Son Alfredo, le Mexicain Mario Rojas, met lui aussi quelque temps à trouver ses marques, mais il finit par révéler un joli ténor agréablement timbré, relativement à l’aise dans les hauteurs de la voix, et il se tire avec honneur d’une tessiture généralement éprouvante pour les ténors de sa catégorie vocale.
L’organe généreux ferait, mieux conduit, un baryton Verdi de Gezim Myshketa (en père Giorgio Germont), mais sa voix est marquée de heurts et d’aspérités.

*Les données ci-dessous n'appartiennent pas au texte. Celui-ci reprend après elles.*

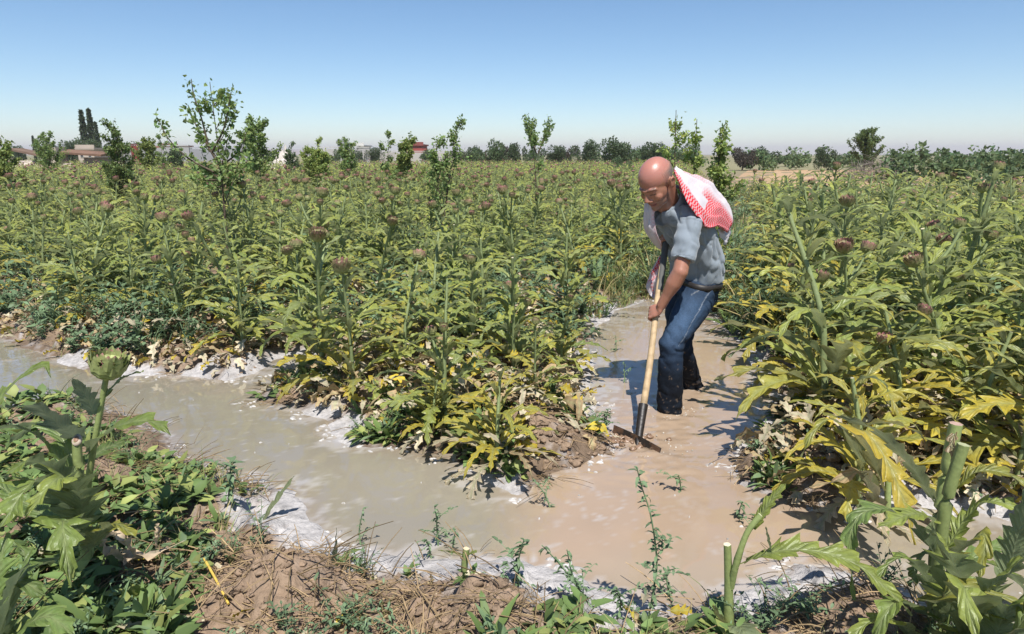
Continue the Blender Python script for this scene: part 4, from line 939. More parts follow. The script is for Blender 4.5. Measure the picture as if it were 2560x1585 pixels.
# arms
def arm(S, E, W_, k):
    limb(b, [S, S*.5+E*.5, E], [.034,.042,.042]); limb(b, [E, E*.65+W_*.35, W_*.9+E*.1, W_], [.042,.044,.030,.027])
arm(LS, LE, LW, 1); arm(RS, RE, RW, -1)
ball(b, LE, (.0425,)*3, n=20); ball(b, RE, (.0425,)*3, n=20); ball(b, LS, (.036,)*3); ball(b, RS, (.036,)*3)
def hand(g, W_, toward):
    d = HDn; u = W_-g; u = norm(u-d*(u@d)); v = np.cross(d, u); v = v if v@toward > 0 else -v
    rp = .036
    def at(th, r, o): return g+d*o+(u*math.cos(th)+v*math.sin(th))*r
    # palm: wrist -> heel -> knuckles, a flattened loft
    pc = [W_, at(.05,.050,.008), at(.55,.038,.002), at(1.05,.036,.0)]
    c = resample(pc, 16); T = norm(np.gradient(c, axis=0)); wid = np.interp(np.linspace(0, 1, 16), [0, .3, .7, 1], [.027, .036, .043, .042]); thk = np.interp(np.linspace(0, 1, 16), [0, .3, .7, 1], [.022, .019, .014, .011])
    L = norm(d-T*(T@d)[:, None]); Nn = np.cross(T, L); th = np.arange(16)*2*math.pi/16
    vv = c[:, None]+L[:, None]*(wid[:, None]*np.cos(th))[..., None]+Nn[:, None]*(thk[:, None]*np.sin(th))[..., None]; b.add(vv.reshape(-1, 3), grid_faces(16, 16, True))
    for e in (0, 15): b.add(np.vstack([c[e][None], vv[e]]), None, [(0, 1+(j+1) % 16, 1+j) if e == 0 else (0, 1+j, 1+(j+1) % 16) for j in range(16)])
    for k, o in enumerate((.033, .0115, -.0105, -.032)):
        ln = (3.7, 4.0, 3.85, 3.3)[k]; rr = (.0095, .0098, .0093, .0082)[k]
        ths = [.85, 1.25, 1.75, 2.5, 3.2, .85+ln*.98]; rds = [.032, .037, .0345, .0275, .0265, .0255]
        limb(b, [at(t, r, o-.004*math.sin(t)) for t, r in zip(ths, rds)], [rr*1.05, rr*1.1, rr, rr*.98, rr*.9, rr*.72], 12)
    limb(b, [at(.0,.046,.026), at(-.5,.040,.042), at(-1.2,.033,.050), at(-2.0,.0285,.048), at(-2.7,.0275,.044)], [.015,.0135,.0115,.0105,.0085], 12)
hand(grip, LW, A_(-.3,-1,0)); hand(rgrip, RW, A_(-.6,.6,0))
# legs and feet (the feet stand on the channel bed under the water)
for Hh, K_, An, k in ((LH, LK, LA, 1), (RH, RK, RA, -1)):
    limb(b, [Hh, Hh*.5+K_*.5, K_], [.085,.072,.054]); limb(b, [K_, K_*.7+An*.3, An], [.054,.055,.040]); limb(b, [An+A_(.04,.03,.0), An+A_(-.05,-.04,-.04), An+A_(-.14,-.105,-.06)], [.042,.042,.025])
me = remesh(b, .0048, 3); v, nn = getv(me)
q = (v-Hc)@np.linalg.inv(HM_).T
hd_ = (np.linalg.norm(q, axis=1) < .19) & (q[:, 2] > -.15)
skin = A_(.33,.150,.098); c = np.tile(skin, (len(v), 1))*(1+.10*n3(v, 14, 3)[:, None]+.08*n3(v, 60, 5)[:, None])
fh = hd_ & (q[:, 2] > .03); c[fh] = A_(.385,.165,.125)*(1+.08*n3(v[fh], 20, 8)[:, None])
beard = hd_*smooth(-.035, -.062, q[:, 2])*smooth(-.03, .01, q[:, 0])*smooth(.12, .10, np.abs(q[:, 1]))
beard = np.maximum(beard, hd_*smooth(.066, .076, np.abs(q[:, 1]))*0)
c = c*(1-.38*beard[:, None])+A_(.16,.14,.125)*.38*beard[:, None]
lips = hd_ & (q[:, 0] > .082) & (np.abs(q[:, 2]+.068) < .0105) & (np.abs(q[:, 1]) < .024); c[lips] = A_(.27,.10,.085)
mouth = hd_ & (q[:, 0] > .078) & (np.abs(q[:, 2]+.0695) < .0025) & (np.abs(q[:, 1]) < .025); c[mouth] = A_(.07,.03,.03)
ey = hd_ & (q[:, 0] > .076) & (np.abs(np.abs(q[:, 1])-.031) < .015) & (np.abs(q[:, 2]+.004) < .0028); c[ey] = A_(.02,.015,.012)
brow = hd_ & (q[:, 0] > .07) & (np.abs(np.abs(q[:, 1])-.032) < .021) & (np.abs(q[:, 2]-.024) < .0062); c[brow] = c[brow]*.45+A_(.05,.04,.035)*.55
red = ((np.linalg.norm(v-grip, axis=1) < .09))[:, None]*.35; c = c*(1-red)+A_(.40,.18,.125)*red
M_skin = mat('skin', .36, .5, bump=[(160, .25, .0015)]); 
M_skin.node_tree.nodes['Principled BSDF'].inputs['Subsurface Weight'].default_value = .08
man = empty('person', (1.04, 3.98, 0)); tag(man, 'bald man in grey polo shirt and wet blue jeans bending over a hoe', 'person')
off = A_(1.04,3.98,0)
body = finish(me, 'body', v-off, c, M_skin, man)
# hair: a shorn grey fringe
hb_ = MB(); th = np.linspace(1.12, 2.05, 14); a = np.linspace(R(68), R(292), 46)
d = np.stack([np.outer(np.sin(th), np.cos(a)), np.outer(np.sin(th), np.sin(a)), np.outer(np.cos(th), np.ones_like(a))], -1)
rr = .990+.036*smooth(1.12, 1.35, th)[:, None]*smooth(2.05, 1.8, th)[:, None]*np.minimum(1, np.minimum(a-a[0], a[-1]-a)*3)[None]
vh = (d*np.array((.100,.079,.088))*rr[..., None]+np.array((-.012,0,.035))).reshape(-1, 3)@HM_.T+Hc-off
ee = np.minimum(smooth(1.10, 1.5, th)[:, None]*smooth(2.05, 1.75, th)[:, None], np.minimum(1, np.minimum(a-a[0], a[-1]-a)*1.6)[None])[..., None]; hc = A_(.36,.155,.115)*(1-ee)+A_(.15,.115,.10)*ee
M_hair = mat('hair', .75, .25, noise=(220, .7, 1.3)); hb_.add(vh, grid_faces(14, 46), col=hc.reshape(-1, 3)); hb_.build('hair', M_hair, man)
# polo shirt
s = MB()
ell(s, [P1+(P2-P1)*.24, P2, P3_, P4, P5+A_(-.004,-.003,.005)], [.176,.177,.180,.166,.080], [.130,.129,.122,.108,.078], lf, sq=.9)
ball(s, LS+A_(-.01,.02,.0), (.074,.074,.068)); ball(s, RS+A_(.01,-.02,0), (.070,.070,.066))
limb(s, [P5+A_(.02,-.03,-.05), LS+A_(-.01,.02,.01)], [.078,.070]); limb(s, [P5+A_(-.02,.02,-.05), RS+A_(.01,-.02,.01)], [.078,.070])
se = LS+(LE-LS)*.80; limb(s, [LS, LS*.5+se*.5, se], [.073,.072,.070], 20); sr = RS+(RE-RS)*.8; limb(s, [RS, RS*.5+sr*.5, sr], [.076,.074,.070])
me = remesh(s, .007, 6); v, nn = getv(me)
# folds: pulled between the shoulder and the belt, and across the hanging belly
t = (v-P3_)@norm(P4-P2); w1 = (v@lf)
fold = .0035*np.sin(46*(v[:, 2]*.8+w1*.45+.05*n3(v, 5, 4))+4*n3(v, 4, 9))*smooth(.74, .82, v[:, 2])*smooth(1.12, 1.0, v[:, 2])+.008*n3(v, 9, 2)-.013*(1-np.abs(n3(v*A_(1,1,.55), 9, 44)))**9-.010*(1-np.abs(n3(v@np.array(Matrix.Rotation(.8,3,'X'))*A_(1,1,.4), 12, 51)))**9
sl_ = smooth(.13, .06, np.linalg.norm(v-(LS+se)/2, axis=1)); fold = fold*(1-sl_*.6)+sl_*.006*np.sin(60*((v-LS)@norm(LE-LS))+3*n3(v, 6, 3))*.7
v = v+nn*fold[:, None]
sc_ = np.tile(A_(.21,.242,.275), (len(v), 1))*(1+.05*n3(v, 30, 12)[:, None]); 
ds_ = (v-LS)@norm(LE-LS); L_ = np.linalg.norm(se-LS); perp = np.linalg.norm(v-LS-np.outer(ds_, norm(LE-LS)), axis=1)
hem = (np.abs(ds_-L_+.018) < .0035) & (perp < .10); sc_[hem] *= .72
seam = (np.abs(ds_-.018) < .004) & (perp < .11) & (v[:, 2] > 1.0); sc_[seam] *= .75
M_shirt = mat('shirt_cloth', .85, .15, sheen=.25, bump=[(240, .25, .002)])
shirt = finish(me, 'shirt', v-off, sc_, M_shirt, man)
bvh_v = v.copy(); SB = BVHTree.FromPolygons([Vector(x) for x in v], [tuple(p.vertices) for p in shirt.data.polygons])
# collar
cl_ = MB(); n = 40; th = np.linspace(R(22), R(338), n); Tn = norm(hl_(-.03,0,-.05)-P5); Ff = norm(fw-Tn*(fw@Tn)); Lv = np.cross(Tn, Ff); rows = []
for rr, hh in ((.070,.046),(.074,.052),(.082,.046),(.092,.016),(.100,-.012)):
    rows.append(np.stack([P5+A_(-.004,-.004,.004)+Tn*(hh-.022*np.cos(x)*1.0)+(Ff*math.cos(x)*1.12+Lv*math.sin(x))*rr for x in th]))
cl_.add((np.array(rows)-off).reshape(-1, 3), grid_faces(5, n), col=(.215,.25,.29)); cl_.build('collar', M_shirt, shirt)
bt = MB(); x0 = P5+Ff*.125-Tn*.075; Ff2 = norm(Ff)
for k in range(2):
    bt = MB(); ball(bt, P4+fw*(.128+.0*k)+up_*(.035-.05*k)+A_(0,0,.02)-off, (.006,.006,.006), col=(.05,.06,.08), n=6); bt.build('button', M_shirt, shirt)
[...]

Comme souvent à Nancy, les comprimarii sont tous généralement très accomplis, et permettent de distinguer tout particulièrement le mezzo chaud et capiteux de Majdouline Zerari en Annina, le ténor rossinien de Grégoire Mour en Gastone, ainsi que le baryton vibrant et bien placé de Yoann Dubruque en Baron Douphol.
Belles prestations également de Marine Chagnon en Flora élégante et bien chantante, Jérémie Brocard en Marquis d’Obigny aux beaux accents cuivrés et Jean-Vincent Blot en Docteur Grenvil, noble et émouvant dans ses quelques phrases du dernier acte, ainsi que du Chœur de l’Opéra national de Lorraine, particulièrement investi dans cette production qui ne cherche à mettre personne en vedette.
À la tête de son orchestre, la cheffe polonaise Marta Gardolińska met l’accent, en plein accord avec les choix esthétiques de la production, sur la dimension intimiste d’un ouvrage qu’elle débarrasse des flonflons que d’autres lectures cherchent à privilégier. À ce spectacle de la plus grande cohérence, confié à une distribution jeune et engagée, le public nancéien réserve un accueil particulièrement enthousiaste.